THE REQUEST
Take each line containing the word "part" and copy it.
::: RECORDS SHOWN
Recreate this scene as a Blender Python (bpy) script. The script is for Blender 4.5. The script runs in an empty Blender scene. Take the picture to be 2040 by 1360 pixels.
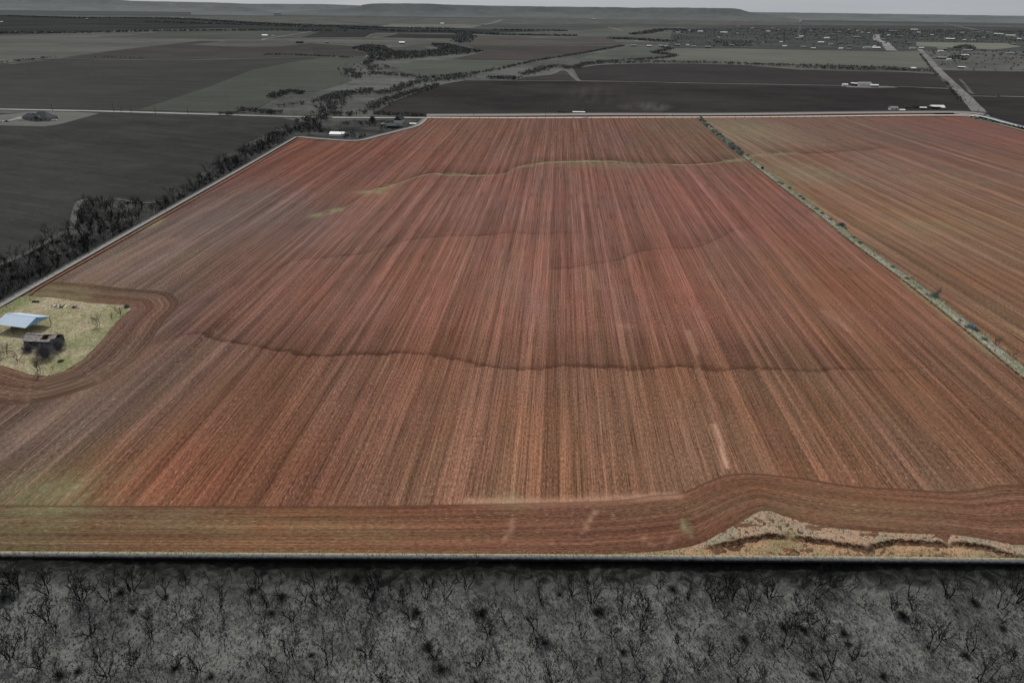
::::::
::: RECORDS SHOWN
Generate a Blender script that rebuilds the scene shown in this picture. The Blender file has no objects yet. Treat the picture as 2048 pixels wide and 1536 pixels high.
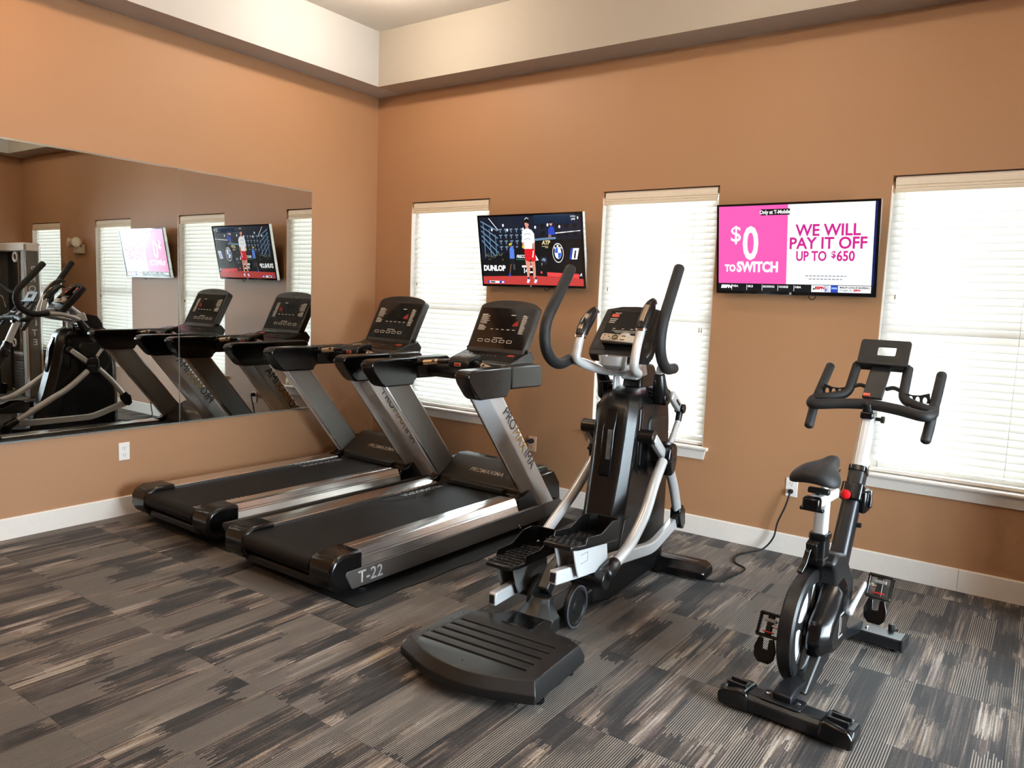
::::::
::: RECORDS SHOWN
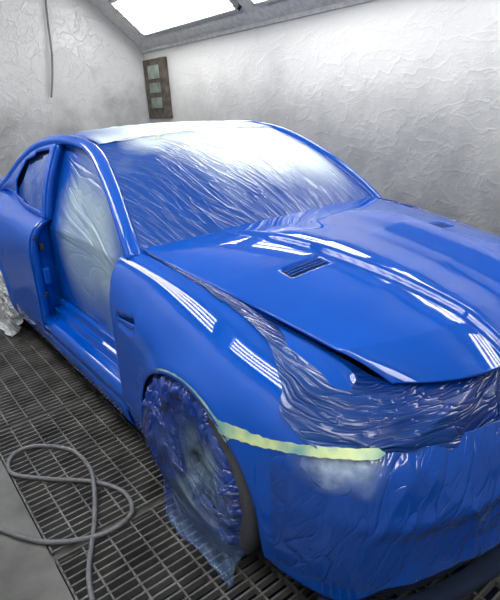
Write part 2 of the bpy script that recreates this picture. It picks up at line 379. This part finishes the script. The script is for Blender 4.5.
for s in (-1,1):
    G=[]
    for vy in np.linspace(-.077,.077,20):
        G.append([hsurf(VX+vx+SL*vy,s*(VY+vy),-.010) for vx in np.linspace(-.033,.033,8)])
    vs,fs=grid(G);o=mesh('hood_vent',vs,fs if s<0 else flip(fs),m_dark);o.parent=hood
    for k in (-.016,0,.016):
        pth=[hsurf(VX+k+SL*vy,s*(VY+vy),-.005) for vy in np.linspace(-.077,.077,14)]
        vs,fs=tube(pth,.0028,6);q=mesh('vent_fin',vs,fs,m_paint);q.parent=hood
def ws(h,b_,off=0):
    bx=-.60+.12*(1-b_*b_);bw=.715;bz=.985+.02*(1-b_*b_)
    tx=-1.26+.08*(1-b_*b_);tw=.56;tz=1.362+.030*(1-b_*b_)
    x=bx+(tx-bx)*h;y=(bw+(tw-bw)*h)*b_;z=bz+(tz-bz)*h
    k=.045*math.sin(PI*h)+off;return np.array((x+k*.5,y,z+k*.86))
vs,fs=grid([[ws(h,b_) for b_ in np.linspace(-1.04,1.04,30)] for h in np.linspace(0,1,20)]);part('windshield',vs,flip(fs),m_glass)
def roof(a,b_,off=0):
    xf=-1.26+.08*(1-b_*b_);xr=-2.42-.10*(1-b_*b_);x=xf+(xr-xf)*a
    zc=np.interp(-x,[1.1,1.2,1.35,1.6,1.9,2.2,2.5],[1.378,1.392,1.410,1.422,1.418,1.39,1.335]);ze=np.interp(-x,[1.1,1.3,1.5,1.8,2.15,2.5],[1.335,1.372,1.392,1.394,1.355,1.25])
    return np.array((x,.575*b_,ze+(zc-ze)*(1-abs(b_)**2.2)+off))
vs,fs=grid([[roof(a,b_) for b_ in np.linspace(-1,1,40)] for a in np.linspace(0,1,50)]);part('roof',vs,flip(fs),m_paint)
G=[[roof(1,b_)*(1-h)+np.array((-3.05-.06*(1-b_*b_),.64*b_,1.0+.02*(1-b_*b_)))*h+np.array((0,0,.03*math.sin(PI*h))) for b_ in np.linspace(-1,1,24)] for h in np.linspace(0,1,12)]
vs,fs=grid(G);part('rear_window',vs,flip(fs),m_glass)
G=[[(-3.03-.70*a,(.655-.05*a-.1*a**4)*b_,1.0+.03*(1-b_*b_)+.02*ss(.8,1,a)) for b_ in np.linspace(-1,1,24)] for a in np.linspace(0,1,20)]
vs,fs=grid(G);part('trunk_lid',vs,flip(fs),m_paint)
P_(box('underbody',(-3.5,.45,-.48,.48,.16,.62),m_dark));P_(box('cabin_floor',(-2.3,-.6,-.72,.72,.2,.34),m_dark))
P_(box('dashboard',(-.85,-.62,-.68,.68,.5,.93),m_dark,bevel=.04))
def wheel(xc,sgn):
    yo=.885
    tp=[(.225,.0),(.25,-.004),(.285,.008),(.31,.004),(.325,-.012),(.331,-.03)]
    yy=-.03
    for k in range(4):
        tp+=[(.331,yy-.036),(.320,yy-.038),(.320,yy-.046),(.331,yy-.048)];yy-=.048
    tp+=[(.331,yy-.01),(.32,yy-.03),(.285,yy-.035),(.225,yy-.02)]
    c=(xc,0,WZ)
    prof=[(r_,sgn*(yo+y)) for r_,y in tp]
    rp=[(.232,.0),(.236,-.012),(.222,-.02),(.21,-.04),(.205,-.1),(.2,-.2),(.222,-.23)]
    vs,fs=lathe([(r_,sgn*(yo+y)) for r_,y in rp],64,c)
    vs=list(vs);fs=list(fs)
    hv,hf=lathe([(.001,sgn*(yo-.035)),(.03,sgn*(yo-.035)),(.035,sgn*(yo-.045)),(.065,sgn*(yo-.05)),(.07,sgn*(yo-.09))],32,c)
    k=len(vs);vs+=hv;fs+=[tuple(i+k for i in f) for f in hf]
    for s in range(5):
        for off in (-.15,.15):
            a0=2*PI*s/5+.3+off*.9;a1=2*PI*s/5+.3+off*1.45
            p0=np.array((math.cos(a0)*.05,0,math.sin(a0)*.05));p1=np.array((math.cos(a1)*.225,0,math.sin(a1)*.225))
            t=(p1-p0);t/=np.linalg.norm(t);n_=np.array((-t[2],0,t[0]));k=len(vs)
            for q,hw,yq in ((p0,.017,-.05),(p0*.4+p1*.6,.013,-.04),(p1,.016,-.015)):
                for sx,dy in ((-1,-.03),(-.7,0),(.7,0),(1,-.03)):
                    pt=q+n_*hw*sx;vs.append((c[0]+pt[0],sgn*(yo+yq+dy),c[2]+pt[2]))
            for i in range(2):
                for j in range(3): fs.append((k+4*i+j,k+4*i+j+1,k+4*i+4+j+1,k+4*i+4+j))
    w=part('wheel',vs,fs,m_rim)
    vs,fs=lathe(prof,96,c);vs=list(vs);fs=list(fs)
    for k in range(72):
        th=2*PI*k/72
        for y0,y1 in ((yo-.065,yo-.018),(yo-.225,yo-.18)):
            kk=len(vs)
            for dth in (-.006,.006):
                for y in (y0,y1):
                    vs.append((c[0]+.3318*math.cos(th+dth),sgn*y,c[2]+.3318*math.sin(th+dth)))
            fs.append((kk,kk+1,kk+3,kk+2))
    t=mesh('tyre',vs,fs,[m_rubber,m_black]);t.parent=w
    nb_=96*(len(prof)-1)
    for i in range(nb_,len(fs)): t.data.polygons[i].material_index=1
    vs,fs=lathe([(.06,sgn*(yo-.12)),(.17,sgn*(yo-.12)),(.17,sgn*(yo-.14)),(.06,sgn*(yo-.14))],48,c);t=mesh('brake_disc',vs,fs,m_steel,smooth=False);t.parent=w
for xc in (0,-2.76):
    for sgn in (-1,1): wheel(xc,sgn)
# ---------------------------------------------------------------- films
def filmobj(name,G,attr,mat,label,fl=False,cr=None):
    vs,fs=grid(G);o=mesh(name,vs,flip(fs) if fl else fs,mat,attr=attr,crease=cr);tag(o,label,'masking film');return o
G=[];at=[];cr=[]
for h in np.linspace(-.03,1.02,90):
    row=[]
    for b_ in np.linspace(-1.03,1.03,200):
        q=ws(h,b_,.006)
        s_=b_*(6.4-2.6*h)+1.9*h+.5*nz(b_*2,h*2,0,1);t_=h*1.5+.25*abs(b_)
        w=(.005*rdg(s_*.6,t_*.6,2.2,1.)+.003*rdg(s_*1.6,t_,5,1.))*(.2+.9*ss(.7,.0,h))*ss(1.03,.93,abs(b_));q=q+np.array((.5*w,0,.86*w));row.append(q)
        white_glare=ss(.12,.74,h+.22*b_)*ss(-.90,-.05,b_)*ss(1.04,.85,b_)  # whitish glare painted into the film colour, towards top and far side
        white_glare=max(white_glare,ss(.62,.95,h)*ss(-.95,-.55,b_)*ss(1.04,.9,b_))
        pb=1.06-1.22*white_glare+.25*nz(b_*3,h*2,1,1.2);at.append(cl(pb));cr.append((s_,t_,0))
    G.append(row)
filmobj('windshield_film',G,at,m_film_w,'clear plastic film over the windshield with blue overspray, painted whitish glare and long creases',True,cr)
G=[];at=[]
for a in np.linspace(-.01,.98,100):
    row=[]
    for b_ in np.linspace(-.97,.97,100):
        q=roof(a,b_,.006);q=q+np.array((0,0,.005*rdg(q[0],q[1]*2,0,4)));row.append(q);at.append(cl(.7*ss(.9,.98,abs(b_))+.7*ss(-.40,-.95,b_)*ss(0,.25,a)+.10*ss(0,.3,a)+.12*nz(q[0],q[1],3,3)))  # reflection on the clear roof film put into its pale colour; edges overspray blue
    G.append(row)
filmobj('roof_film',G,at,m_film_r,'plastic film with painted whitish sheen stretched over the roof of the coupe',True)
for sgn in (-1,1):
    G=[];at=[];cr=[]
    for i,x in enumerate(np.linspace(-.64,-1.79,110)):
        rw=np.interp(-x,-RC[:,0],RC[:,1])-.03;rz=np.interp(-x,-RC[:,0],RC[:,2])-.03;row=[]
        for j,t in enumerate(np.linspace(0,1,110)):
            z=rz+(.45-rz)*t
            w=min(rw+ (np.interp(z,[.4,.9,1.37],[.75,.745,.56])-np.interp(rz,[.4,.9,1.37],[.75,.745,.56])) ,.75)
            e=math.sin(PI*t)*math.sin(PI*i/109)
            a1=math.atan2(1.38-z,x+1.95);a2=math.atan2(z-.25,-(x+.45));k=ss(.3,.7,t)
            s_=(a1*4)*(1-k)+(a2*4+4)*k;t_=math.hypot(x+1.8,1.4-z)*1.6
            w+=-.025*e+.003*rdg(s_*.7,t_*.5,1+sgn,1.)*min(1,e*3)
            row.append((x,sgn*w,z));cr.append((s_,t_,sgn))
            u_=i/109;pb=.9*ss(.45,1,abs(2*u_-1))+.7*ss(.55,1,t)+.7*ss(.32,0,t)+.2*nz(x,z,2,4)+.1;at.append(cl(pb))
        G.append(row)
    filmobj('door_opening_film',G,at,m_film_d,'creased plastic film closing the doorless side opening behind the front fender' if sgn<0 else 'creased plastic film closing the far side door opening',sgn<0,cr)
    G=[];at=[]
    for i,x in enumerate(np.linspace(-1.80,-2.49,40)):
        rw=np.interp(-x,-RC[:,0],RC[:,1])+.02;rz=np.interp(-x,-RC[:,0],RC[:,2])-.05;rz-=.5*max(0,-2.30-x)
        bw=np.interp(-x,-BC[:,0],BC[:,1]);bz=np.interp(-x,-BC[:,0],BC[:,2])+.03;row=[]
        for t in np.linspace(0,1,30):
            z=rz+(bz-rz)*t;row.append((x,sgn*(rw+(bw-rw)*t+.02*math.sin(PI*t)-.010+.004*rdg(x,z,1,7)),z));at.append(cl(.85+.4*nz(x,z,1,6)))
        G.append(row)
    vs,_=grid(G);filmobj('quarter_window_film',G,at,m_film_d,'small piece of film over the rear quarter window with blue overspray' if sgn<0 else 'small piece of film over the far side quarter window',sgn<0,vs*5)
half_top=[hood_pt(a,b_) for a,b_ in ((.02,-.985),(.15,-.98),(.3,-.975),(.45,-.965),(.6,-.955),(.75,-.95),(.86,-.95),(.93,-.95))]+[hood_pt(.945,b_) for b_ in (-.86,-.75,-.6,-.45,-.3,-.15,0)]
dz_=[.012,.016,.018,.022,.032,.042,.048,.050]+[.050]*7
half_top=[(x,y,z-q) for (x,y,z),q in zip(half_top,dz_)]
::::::
RESULT
Write part 2 of the bpy script that recreates this picture. It picks up at line 379. This part finishes the script. The script is for Blender 4.5.
vs,fs=grid([[ws(h,b_) for b_ in np.linspace(-1.04,1.04,30)] for h in np.linspace(0,1,20)]);part('windshield',vs,flip(fs),m_glass)
vs,fs=grid([[roof(a,b_) for b_ in np.linspace(-1,1,40)] for a in np.linspace(0,1,50)]);part('roof',vs,flip(fs),m_paint)
vs,fs=grid(G);part('rear_window',vs,flip(fs),m_glass)
vs,fs=grid(G);part('trunk_lid',vs,flip(fs),m_paint)
    w=part('wheel',vs,fs,m_rim)